The Extra Lens



    It’s hard to really think of the Extra Lens (formerly the Extra Glenns) as a side project for Mountain Goats’ mainman John Darnielle and former Nothing Painted Blue singer Franklin Bruno. The two seem to just play together when the time is right. Bruno will guest on Darnielle’s records, or join his touring band, or — when the two are really grooving — get a whole album of material together. So it’s more of one branch on the prolific Darnielle musical tree than anything else.


    And Undercard, the first Extra Lens (Glenns) record in 10 years, is a fruitful return for the duo. It doesn’t see Darnielle stretching out, necessarily, but he doesn’t necessarily need to. Instead, his work with Bruno has an open, free quality to it that recalls his boombox recording days. Without a full band, and with Darnielle recording his parts and then leaving the rest to Bruno, there’s a loose feel to these songs that sets them apart from his work with the Mountain Goats, even as they sound right in his wheelhouse.


    There’s surely no loss in sharpness for Darnielle’s writing in this free atmosphere, though. In fact, some of these songs match up with his finest material. “Cruiserweights” tells the aching story of a boxer throwing a fight, complete with perfect details that reveal both emotion and character. “Take a couple shots right to the river, then remember what the food was like in prison,/ Stick to the gameplan,” he sings at one point, his breathless voice conveying the pummeling his narrator takes. The similarly hushed “Programmed Cell Death” is equally devastating as an isolated, somnabulent lullaby about an exhausted cast of characters gathering in the dark hours of the morning (“by the Portuguese sardines on aisle five”) at an all-night grocery store.

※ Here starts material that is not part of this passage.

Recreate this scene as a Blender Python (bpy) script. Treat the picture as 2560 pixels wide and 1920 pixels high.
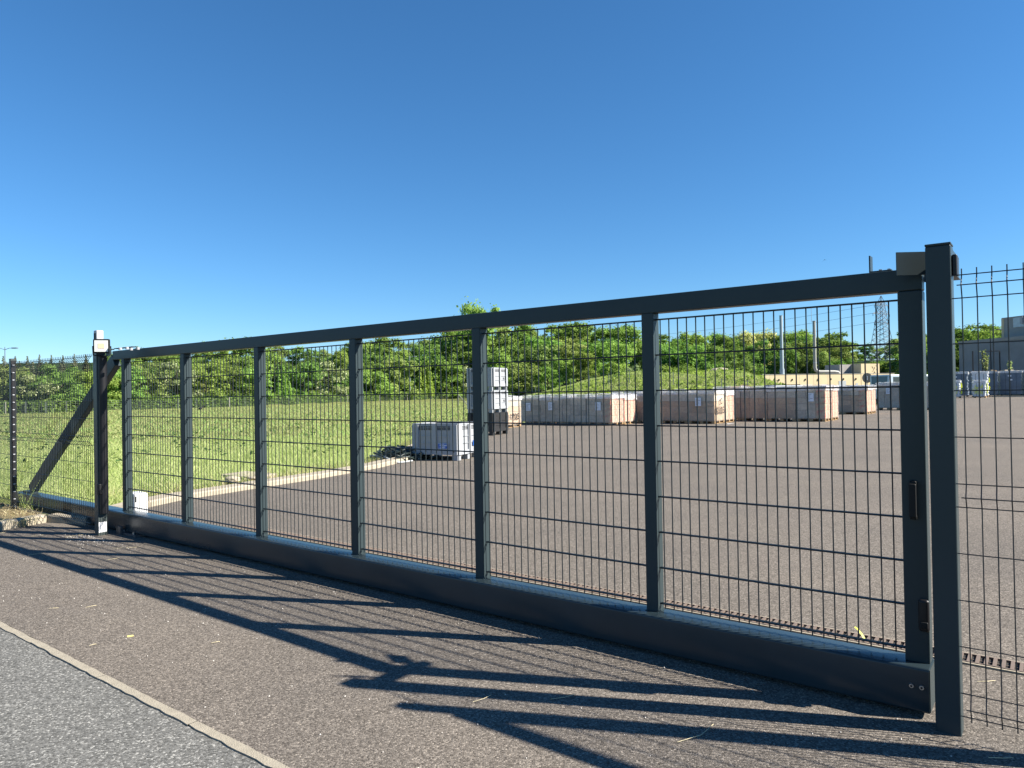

    The album is full of stories like this, attempts at finding grace in being cast off. Priests leave the ministry for women and face the consequences, film shoots go disastrously wrong (on the album’s catchiest track, “Only Existing Footage”), and so on. Darnielle even works in a stark and affecting version of Randy Newman’s “In Germany Before the War,” which has its own pining tone (“I’m looking at the river, but I’m thinking of the sea”) that slides right into the vital desperation of the rest of the record.


    For his part, Bruno adds compelling and consistent flourishes to Darnielle’s songs. He tends toward a light touch, with a thin layer of piano here or a distant guitar line there. He occasionally beefs up the guitar, as on the tumbling riff that leads off “How I Left the Ministry.” But for the most part, it’s things like the light raggae chug he lays over “Some Other Way,” or watery chords that ring deep in “Programmed Cell Death” that work best here. Bruno also adds backing vocals from time to time, and his airy delivery casts a nice shadow behind the sharp cut of Darnielle’s vocals.


    There are a few songs here — “Adultery,” “How I Left the Ministry,” and “Rockin’ Rockin’ Twilight of the Gods” — that have been unreleased gems in Darnielle’s catalog for years. And while it’s nice to hear them properly recorded with Bruno, they come across as a kind of energy Darnielle has moved past. For a man always looking forward, it seems curious that these songs take a step back, and while they’re certainly not bad, they feel a little out of place with the more subtle precision of his newer compositions.


    That caviat aside, though, Undercard is a solid listen all the way through, and proof that Darnielle and Bruno have a chemistry that can last through 10 years of dormancy, and that Darnielle can still surprise with a song, even when we think we know what to expect from him.